「退屈することは無かったが・・・。」ニック・オブ・タイム といぼさんの映画レビュー(感想・評価)
退屈することは無かったが・・・。
事前知識は一切無し。TSUTAYAの棚にあったのが目についてジャケ買いならぬジャケ借りした映画です。
ジョニー・デップ演じる税理士の主人公が、謎の組織に娘を人質に取られて知事の暗殺を命じられるというストーリー。ホテルの警備員や知事についているSPすらも敵組織の人間で、誰を信用したら良いかが分からなくなる中、監視の目を掻い潜りながら、娘を助けるために必死に奔走する。
物語の設定自体は悪くないです。上映時間とほぼ同じスピードで時系列が進み、制限時間が迫るハラハラを観客も体験できるのは良かった。映画のあちこちでストーリーを盛り上げる展開や演出があり、約90分という比較的短い上映時間も、駆け抜けるように進むストーリーにマッチしていました。
しかし肝心のストーリーは矛盾や違和感のオンパレード。一番の違和感は「何故主人公が知事暗殺の実行犯に仕立て上げられたのか」ということ。
警備隊長や会場前にいるセキュリティチェックの警備員など、知事暗殺のために多くの会場スタッフが買収されている描写があります。事前に周到に準備されていた暗殺計画かと思いきや、一番重要な実行犯は当日に適当な人間を攫って恐喝してやらせるというのはいくらなんでもお粗末過ぎる。
ジョニー・デップ演じる主人公は、確実に知事を暗殺できる腕の立つ人物ということでもなく、政治に不満を持っていて知事を殺す動機があるということでもなく、舞台となるホテルを自由に動き回れるホテル関係者というわけでもない。本当にただたまたま目に付いただけの一般人。それ以上でもそれ以下でもない。これはいくらなんでも酷すぎます。
しかも、主人公以上に知事暗殺に適役な人物が作中に登場します。この映画のキーパーソンでもある靴磨きの退役軍人です。
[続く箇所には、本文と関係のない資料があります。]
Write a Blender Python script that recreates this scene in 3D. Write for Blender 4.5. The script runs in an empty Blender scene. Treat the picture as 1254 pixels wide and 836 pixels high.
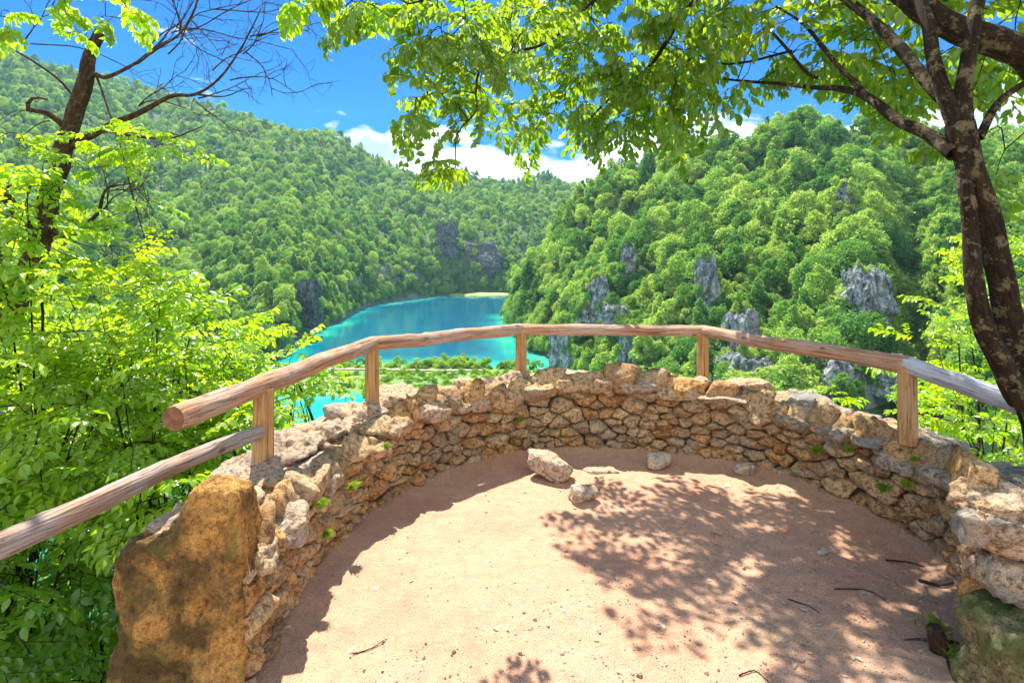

元軍人なので銃の腕も立ち、貧困生活の中で政権に不満を持ち、ホテル関係者なので従業員用の通路も通れるしホテルの構造も熟知している。これ以上に実行犯として適役がいるでしょうか。鑑賞中に何度も「何でこの人が暗殺の実行犯に選ばれなかったんだろう」と思いましたよ。
こういった登場人物の行動理由が理解できない脚本はストーリーへの没入を阻害し、作品全体に悪影響を与えます。今作の脚本は、上記以外の部分でも擁護できないレベルで矛盾や違和感が目立ち、作品全体の質を落としていたと思います。